Tuesday, September 27, 2011

Pink Ponies

In miracle of all miracles, some things have been falling into place, well at least in my mind that is.

When the blindfold is pulled off your eyes and denial as a way of life no longer is a viable option, it's like learning to live with a completely new sense. Everything hits a little harder. The normal beatings we all take aren't as easily shaken off and it is much harder to ignore truths, no matter what they are.

Case and point. I have a tendency to get really excited about something I think is going to be perfect, and then get really disappointed when it fails to bring the assumed abundance I had believed it would. I'm like a 6 year old at a birthday party that just found out she didn't get the pink pony she wanted. Bastards.

Even worse, instead of accepting the reality as it is, dealing with the loss and moving on to some other bright and shiny object, I do the worst possible thing and try to change reality. I think if I stare at the spoon long enough, it really will bend. Um, not so much. And eventually, if the spoon doesn't bend, I do. I never needed or really wanted a pink pony. I can settle, really. Soooo much denial.
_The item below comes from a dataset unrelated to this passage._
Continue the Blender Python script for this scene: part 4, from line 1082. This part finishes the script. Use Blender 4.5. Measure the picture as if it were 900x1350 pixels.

At 20 years later and too big for pony, I find myself having to deal with loss in a real and competent way. If things don't turn out the way I want them, what are my real options? This brown cow is not going to magically change and I am not going to magically stop wanting a pony, so how am I going to go deal with this? I revert to my six year old ways as I stomp my foot proclaiming "I was NOT taught these skills!"

Case and point: my job. Don't get me wrong, I am so thankful for my paycheck. I mean really, really thankful, but there are days when I literally think a monkey could do my job. Even worse so, my boss' treat me that way, or at least lately have. It's degrading. And I hate it.

That's the thing though. Something clicked deep down that hadn't ever before. It's not what you are doing, it's how you are treated in the midst of it. One of my boss' could ask me to wash and wax his car and I wouldn't mind at all. The other one acts as if my job title isn't Executive Assistant, but Personal Slave. Look, if I wanted to be treated badly, I would have stayed married.

This whole new way of thinking, this lack of denial and acceptance of a truer reality, has stirred some things up. Why do I take it? The title may be great on my resume giving me some access in the future, but what was promised in the beginning is rapidly becoming a game of cat and mouse. Um, so basically I'm in a repeat of the most hellish year of my life but professionally rather than personally. Wait, I've seen these signs and I'm not okay with where this is going.

If I had it all over to do again, what would I do different, because right there is where I have to start.

Mainly, I would stop feeling like a beggar and start feeling like a chooser.

What is the fear here? That this is my only option for the rest of my life? Jobs have always been easier to come by then men, so even though the anxiety is founded, it can hardly be seen quite as seriously. Browsing the want ads for the two are very different things.

But in some ways, they relate. I can look at myself and say two things 1) how is this helping get to where I want to go and 2) why do I think I have nothing to bargain or leverage?

I have struggled with how much I have "pandered" to people in my life, or felt as though I was less than. As I look at my professional life and I am watching my boss' ask me to do things I was not hired to do, or give me tasks that are meaningless and in no way challenging or even within my job description, I contemplate the pros and cons of giving in and settling.

I took the job with the expressed idea in growth potential, in a 50/50 between professional and personal and with their desire to bring someone into more of a decision maker role. Awesome. That befits a woman with a good degree from a top-notch school and the sort of experience I have. Not to mention the sheer desire to work hard and excel. Five months into the job and I am actually answering phones again? Um, sorry fellas, I draw the line somewhere. I have proved myself trustworthy, innovative, detailed and more than efficient in my problem solving abilities. If that is not enough, then I'm not sure what will be.

Believe it or not, I have standards. I know, it hasn't always looked that way, but hey, I'm learning. And I have goals. As I write out my monthly check to Sally Mae, I need to feel this was worth it's weight in interest. At this moment, that is not the case.

My pink pony turned into a frigging brown cow and now I have to figure out what to do with it. May be slaughter time. Who knows, I may be able to sell of the meat making enough profit to buy myself the pony. All I know is, this isn't going to magically change, but that doesn't change the fact that what I need is still what I need.

If only I had learned these principles back before I tortured myself needlessly for a year. Instead of trying to ride a cow down Main Street, I could have been eating T-Bone from that disaster for years.